## START DATA
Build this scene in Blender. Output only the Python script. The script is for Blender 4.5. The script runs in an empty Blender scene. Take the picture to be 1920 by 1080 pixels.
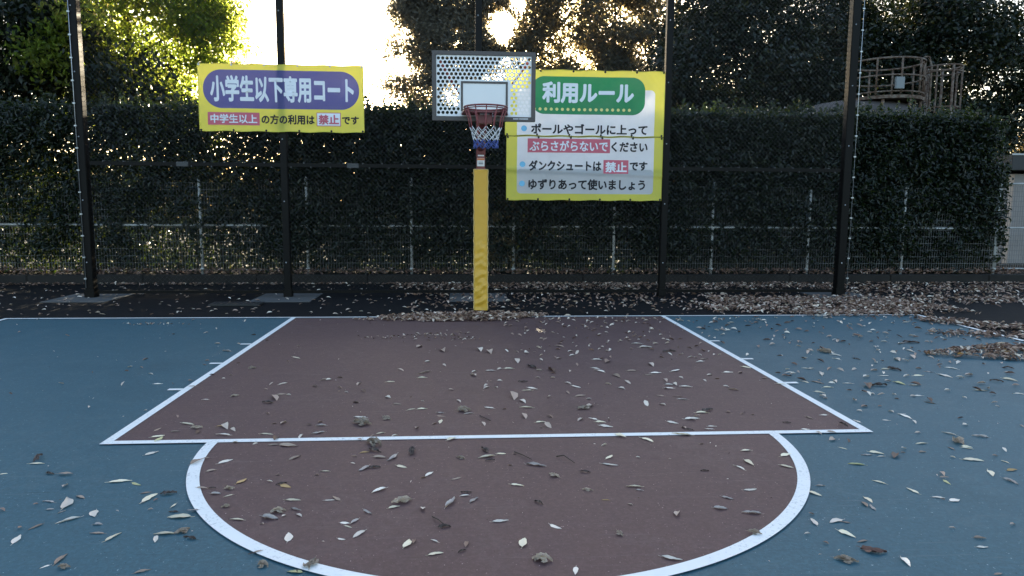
import bpy, bmesh, math, random
import numpy as np
from mathutils import Vector, Matrix

R = math.radians
sc = bpy.context.scene
col = sc.collection
random.seed(7)
rng = np.random.default_rng(11)

# ------------------------------------------------------------------ camera, sky, sun, exposure
cd = bpy.data.cameras.new('camera')
cam = bpy.data.objects.new('camera', cd)
col.objects.link(cam)
cd.sensor_width = 36.0
cd.lens = 24.938
cd.clip_start = 0.05
cd.clip_end = 3000.0
cam.matrix_world = Matrix(((0.997716, 0.00161, -0.067535, -0.22895),
                           (-0.067257, 0.117461, -0.990797, -9.20104),
                           (0.006338, 0.993076, 0.117301, 1.48043),
                           (0, 0, 0, 1)))
sc.camera = cam

SUN_EL, SUN_AZ = 13.48, 2.94          # degrees; azimuth from +Y towards +X
SUN_DIR = Vector((math.sin(R(SUN_AZ)) * math.cos(R(SUN_EL)), math.cos(R(SUN_AZ)) * math.cos(R(SUN_EL)), math.sin(R(SUN_EL))))
w = bpy.data.worlds.new('World')
sc.world = w
w.use_nodes = True
wn = w.node_tree
wn.nodes.clear()
sky = wn.nodes.new('ShaderNodeTexSky')
sky.sky_type = 'NISHITA'
sky.sun_disc = False
sky.sun_elevation = R(SUN_EL)
sky.sun_rotation = R(SUN_AZ)
sky.air_density = 1.0
sky.dust_density = 2.2
sky.ozone_density = 1.0
bg = wn.nodes.new('ShaderNodeBackground')
bg.inputs['Strength'].default_value = 0.15
wo = wn.nodes.new('ShaderNodeOutputWorld')
wn.links.new(sky.outputs[0], bg.inputs[0])
wn.links.new(bg.outputs[0], wo.inputs[0])

sl = bpy.data.lights.new('sun', 'SUN')
sl.energy = 5.0
sl.angle = R(0.53)
sl.color = (1.0, 0.86, 0.62)
so = bpy.data.objects.new('sun', sl)
col.objects.link(so)
so.rotation_euler = SUN_DIR.to_track_quat('Z', 'Y').to_euler()
so.location = (3, 60, 15)

sc.view_settings.view_transform = 'Standard'
sc.view_settings.look = 'None'
sc.view_settings.exposure = 2.0
sc.view_settings.gamma = 1.0
sc.view_settings.use_curve_mapping = False
sc.render.engine = 'CYCLES'
sc.cycles.max_bounces = 8
sc.cycles.diffuse_bounces = 3
sc.cycles.transmission_bounces = 4
sc.cycles.use_denoising = True

# ------------------------------------------------------------------ helpers
def obj(name, me, m=None, parent=None):
    """link one mesh object"""
    if isinstance(me, bmesh.types.BMesh):
        d = bpy.data.meshes.new(name)
        me.to_mesh(d)
        me.free()
        me = d
    o = bpy.data.objects.new(name, me)
    col.objects.link(o)
    if m is not None:
        for x in (m if isinstance(m, (list, tuple)) else [m]):
            me.materials.append(x)
    if parent is not None:
        o.parent = parent
    return o

def thing(name, label, cat, loc=(0, 0, 0), rz=0.0, group=None):
    o = bpy.data.objects.new(name, None)
    o.empty_display_size = 0.1
    col.objects.link(o)
    o.location = loc
    o.rotation_euler = (0, 0, rz)
    return tag(o, label, cat, group)

def tag(o, label, cat, group=None, kind=None):
    o['label'] = label
    o['category'] = cat
    if group:
        o['group'] = group
    if kind:
        o['kind'] = kind
    return o

def struct(o, label=None, cat=None, kind='structure'):
    o['kind'] = kind
    if label:
        o['label'] = label
        o['category'] = cat
    return o

def np_mesh(name, v, f, tint=None, smooth=False):
    """v (N,3), f (M,k) with equal k"""
    me = bpy.data.meshes.new(name)
    v = np.ascontiguousarray(v, dtype=np.float32)
    f = np.ascontiguousarray(f, dtype=np.int32)
    me.vertices.add(len(v))
    me.vertices.foreach_set('co', v.ravel())
    me.loops.add(f.size)
    me.loops.foreach_set('vertex_index', f.ravel())
    me.polygons.add(len(f))
    me.polygons.foreach_set('loop_start', np.arange(0, f.size, f.shape[1], dtype=np.int32))
    try:
        me.polygons.foreach_set('loop_total', np.full(len(f), f.shape[1], dtype=np.int32))
    except Exception:
        pass
    if smooth:
        me.polygons.foreach_set('use_smooth', np.ones(len(f), dtype=bool))
    me.update(calc_edges=True)
    if tint is not None:
        a = me.attributes.new('tint', 'FLOAT', 'POINT')
        a.data.foreach_set('value', np.ascontiguousarray(tint, dtype=np.float32))
    me.validate()
    return me

def box(bm, x0, x1, y0, y1, z0, z1, bev=0.0):
    r = bmesh.ops.create_cube(bm, size=1.0)
    vs = r['verts']
    for v in vs:
        v.co = Vector(((x0 + x1) / 2 + v.co.x * (x1 - x0), (y0 + y1) / 2 + v.co.y * (y1 - y0), (z0 + z1) / 2 + v.co.z * (z1 - z0)))
    if bev > 0:
        es = list({e for v in vs for e in v.link_edges})
        bmesh.ops.bevel(bm, geom=es, offset=bev, segments=2, affect='EDGES')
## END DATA
AIM
Repeat, with no pictures, each line from the beginning of the data through the line containing "from mathutils import Vector, Matrix", inclusive.

RESULT FOR THIS TASK
Build this scene in Blender. Output only the Python script. The script is for Blender 4.5. The script runs in an empty Blender scene. Take the picture to be 1920 by 1080 pixels.
import bpy, bmesh, math, random
import numpy as np
from mathutils import Vector, Matrix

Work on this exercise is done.